Catholic groups now target ‘Sacred Evil’

Tuesday, 16 May 2006 - 7:21pm IST
Amidst warnings of possible arson and violence, the Catholic Secular Forum demands a screening of the film.

After the hue and cry raised by Catholic organisations over ‘Da Vinci Code’ and ‘Tickle My Funny Bone’, now the Catholic Secular Forum (CSF) has asked the censor board to also ban the forthcoming film ‘Sacred Evil’.

Gerry Coelho, the general secretary of CSF has said that the Censor Board should have included a Christian member on the board when issuing a certificate to the film.

Amidst warnings that the film could incite arson and violence, the CSF has demanded a screening of the film before it is released.

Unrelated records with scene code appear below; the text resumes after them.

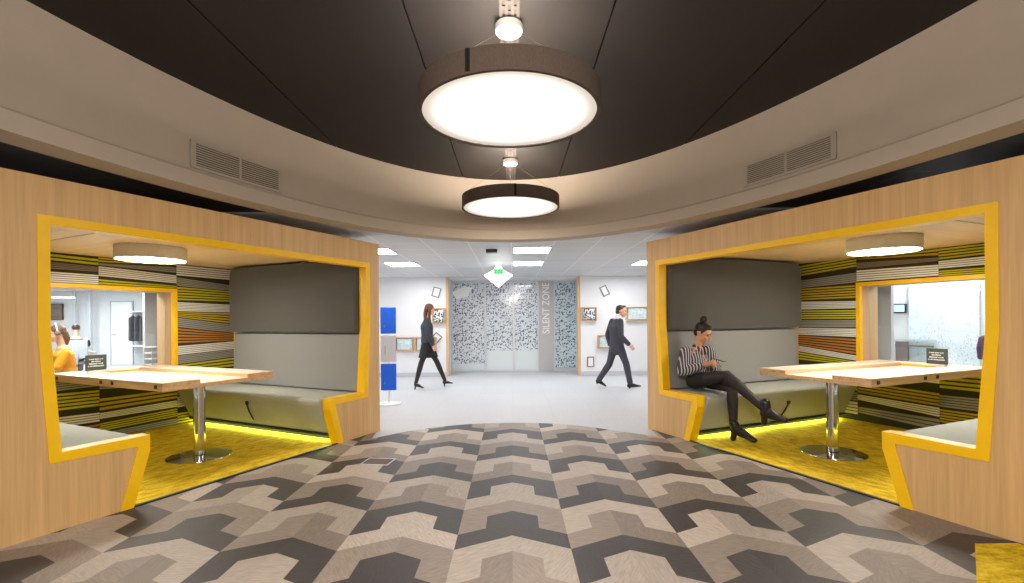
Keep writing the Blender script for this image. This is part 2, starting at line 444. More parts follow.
# ------------------------------------------------------------------ pendants, track, vents
def vent(th0, th1, z0, z1, name, label):
    N = 14
    def strip(t0, t1, za, zb, o0, o1):
        mb = MB(); vs = []
        for i in range(N + 1):
            th = t0 + (t1 - t0) * i / N
            for off, z in ((o0, za), (o1, za), (o1, zb), (o0, zb)):
                x, y = ell(th, off); vs.append((x, y, z))
        fs = [(0, 1, 2, 3), tuple(4 * N + k for k in (3, 2, 1, 0))]
        for i in range(N):
            for k in range(4):
                l = (k + 1) % 4; fs.append((i * 4 + k, i * 4 + l, i * 4 + 4 + l, i * 4 + 4 + k))
        return vs, fs
    r = empty(name, loc=(*ell((th0 + th1) / 2), z0)); inv = Matrix.Translation(-r.location)
    def put(nm, lst, m):
        mb = MB()
        for vs, fs in lst: mb.add([Vector(v) - r.location for v in vs], fs)
        return mb.build(nm, m, r)
    d = (th1 - th0); fw = .012 / 3.4
    put('backing', [strip(th0, th1, z0 + .005, z1 - .005, -.006, -.001)], M['ventdark'])
    put('frame', [strip(th0, th1, z0, z0 + .022, -.016, -.002), strip(th0, th1, z1 - .022, z1, -.016, -.002),
                  strip(th0, th0 + d * .045, z0, z1, -.016, -.002), strip(th1 - d * .045, th1, z0, z1, -.016, -.002),
                  strip((th0 + th1) / 2 - d * .012, (th0 + th1) / 2 + d * .012, z0, z1, -.014, -.002)], M['vent'])
    for k in range(9):
        z = z0 + .03 + k * (z1 - z0 - .05) / 9
        put('slat', [strip(th0 + d * .03, th1 - d * .03, z, z + .0095, -.012, -.003)], M['vent'])
    tag(r, label, 'air vent', 'louvred vents in the curved bulkhead')
vent(math.radians(136.5), math.radians(146.5), 2.575, 2.79, 'air_vent', 'louvred vent in the curved beige bulkhead above the empty booth')
vent(math.radians(33.0), math.radians(43.0), 2.585, 2.79, 'air_vent', 'louvred vent in the curved beige bulkhead above the booth with the seated woman')

def pendant(y, z0, label, seam_at, group='drum pendants under the dark oval ceiling'):
    r = empty('pendant_lamp', loc=(-.005, y, z0)); R = .548; Hh = .128
    MB().lathe([(R, 0), (R, Hh), (R - .006, Hh), (R - .006, .0), (R, 0)], n=96).build('drum_shade', M['shade'], r)
    MB().lathe([(R + .002, -.003), (R + .002, .008), (R - .02, .008), (R - .02, -.003), (R + .002, -.003)], n=96).build('bottom_rim', M['shade'], r)
    MB().box(seam_at[0] - .012, seam_at[0] + .012, -seam_at[1] - .004, -seam_at[1] + .0, .01, Hh).build('shade_seam', M['black'], r)
    MB().lathe([(R - .02, .004), (R - .02, .010), (.0, .012), (.0, .004)], n=96).build('diffuser', M['pend'], r)
    MB().lathe([(.011, .0), (.011, -.003), (.0, -.004)], c=(0, 0, .004), n=20).build('finial', M['white'], r)
    for a in (90, 210, 330):
        a = math.radians(a); MB().tube([(R * .98 * math.cos(a), R * .98 * math.sin(a), Hh), (.04 * math.cos(a), .04 * math.sin(a), 3.138 - z0)], [.0015, .0015], n=6).build('cable', M['track'], r)
    ho = MB().lathe([(.0, 3.138 - z0), (.076, 3.138 - z0), (.082, 3.144 - z0), (.082, 3.186 - z0), (.07, 3.190 - z0), (.0, 3.190 - z0)], n=40).build('canopy', M['canopy'], r)
    MB().lathe([(.0, .09), (.07, .09), (.07, .12), (.0, .12)], n=24).build('lamp_holder', M['uplight'], r)
    tag(r, label, 'pendant lamp', group)
def diffuser_mat():
    # lamp behind an opal sheet: brightest over the lamp, weaker towards the rim
    m = emis('pendant_diffuser', (1, .88, .77, 1), 1); t = NT(m); b = t.n['Principled BSDF']; b.inputs['Base Color'].default_value = (.25, .24, .22, 1)
    ln = t.new('ShaderNodeVectorMath', operation='LENGTH'); tc = t.new('ShaderNodeTexCoord'); t.l.new(tc.outputs['Object'], ln.inputs[0])
    q = t.math('DIVIDE', ln.outputs['Value'], .55); w = t.math('SUBTRACT', 1.0, t.math('MULTIPLY', q, q))
    t.put(b.inputs['Emission Strength'], t.math('ADD', .36, t.math('MULTIPLY', t.math('POWER', t.math('MAXIMUM', w, 0.0), 3.2), 14.0)))
    return m
M['pend'] = diffuser_mat()
M['uplight'] = emis('pendant_uplight', (1, .88, .76, 1), 130)
pendant(2.94, 2.632, 'large drum pendant with black fabric side, the bigger and nearer of the two', (-.21, .507))
pendant(5.43, 2.642, 'smaller-looking drum pendant hanging behind the other one near the oval end', (.05, -.0 + .546))
# perforated track along the ceiling centre
t = MB(); tr = empty('cable_track', loc=(0, 2.5, 3.1915))
def track():
    mb = MB(); y0, y1 = -4.5, 3.72
    mb.box(-.058, .058, y0, y1, .009, .012)
    for s in (-1, 1): mb.box(s * .058 - .003, s * .058 + .003, y0, y1, 0, .012)
    mb.build('track_channel', M['ventdark'], tr)
    mb = MB(); xs = [(-.055, -.042), (-.026, -.010), (.010, .026), (.042, .055)]
    for a, b in xs: mb.box(a, b, y0, y1, .0, .002)
    y = y0; k = 0
    while y < y1 - .1:
        for c, (a, b) in enumerate(((-.042, -.026), (-.010, .010), (.026, .042))):
            o = .045 if c % 2 else 0
            mb.box(a, b, y + o, y + o + .03, 0, .002)
        y += .09
    mb.build('perforated_cover', M['track'], tr)
track(); tag(tr, 'grey perforated metal track running along the middle of the dark ceiling', 'track')

# ------------------------------------------------------------------ booths
def frame_matrix(F, N):
    u = (N - F).normalized(); sg = -1 if F.x < 0 else 1
    n = Vector((u.y, -u.x))
    if n.x * sg < 0: n = -n
    X = u * sg
    return Matrix(((X.x, n.x, 0, F.x), (X.y, n.y, 0, F.y), (0, 0, 1, 0), (0, 0, 0, 1)))
CARPET_YC = None

class Pod:
    def __init__(s, F, N, c, k, sg):
        s.M = frame_matrix(F, N); s.c, s.k, s.sg = c, k, sg; s.A = 2 * c + .05
    def sub(s, name, a, t, z, rot=0):
        """an Empty in the booth's frame"""
        return empty(name, s.M @ Matrix.Translation((s.sg * a, t, z)) @ Matrix.Rotation(rot, 4, 'Z'))
    def P(s, a, t, z): return s.M @ Vector((s.sg * a, t, z))
    def V(s, a, t, z): return (s.M.to_3x3() @ Vector((s.sg * a, t, z)))

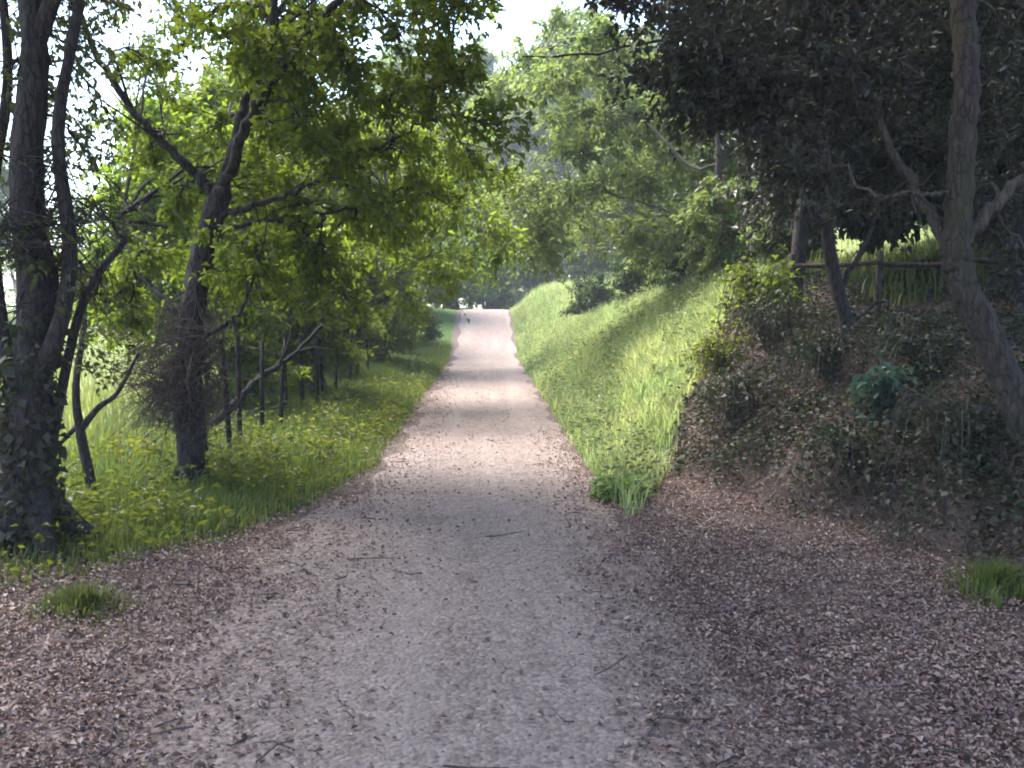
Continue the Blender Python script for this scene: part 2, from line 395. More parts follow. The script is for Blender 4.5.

“The posters of ‘Sacred Evil’ showed a nun and a cross. When we see symbols, we obviously want to know in what context they are used. So a preview was asked for.

When something like this happens, I think the board should be concerned about religious sentiments,” says Dolphy D’souza, Vice President, Bombay Catholic Sabha.

On a more prosaic note, the Catholic Bishops Conference of India (CBCI) has spoken out against any sort of violence. “Our protest is a peaceful protest, not at all involving violence. We unequivocally condemn any violence,” said Donald D’souza of CBCI.

But that does not mean that the organisation is going to soften it’s stand on ‘Da Vinci Code’ and ‘Tickle My Funny Bone’.

“We take strong objection to the release of these movies. The movies are based on falsehoods about Christian faith and life and will hurt the faith of individual Christians.

Such movies will spread wrong notions about a religion, any religion, and should not be screened in India or anywhere as they do not stand for the truth,” said CBCI’s Archbishop Stanislaus Fernandes.

 Meanwhile, Abhigyan Jha, the director of ‘Sacred Evil’ says he’s worried at the manner in which people are pandering to everyone’s ego.

“I don’t know what the Catholic groups are worried about. My mother is Catholic; I studied the Bible. In a democratic nation, we all have a fundamental right to be creative.

My main worry is that anyone and everyone could have an issue with anything about a film and that could snowball into a major issue. Writers and creative people have become soft targets.”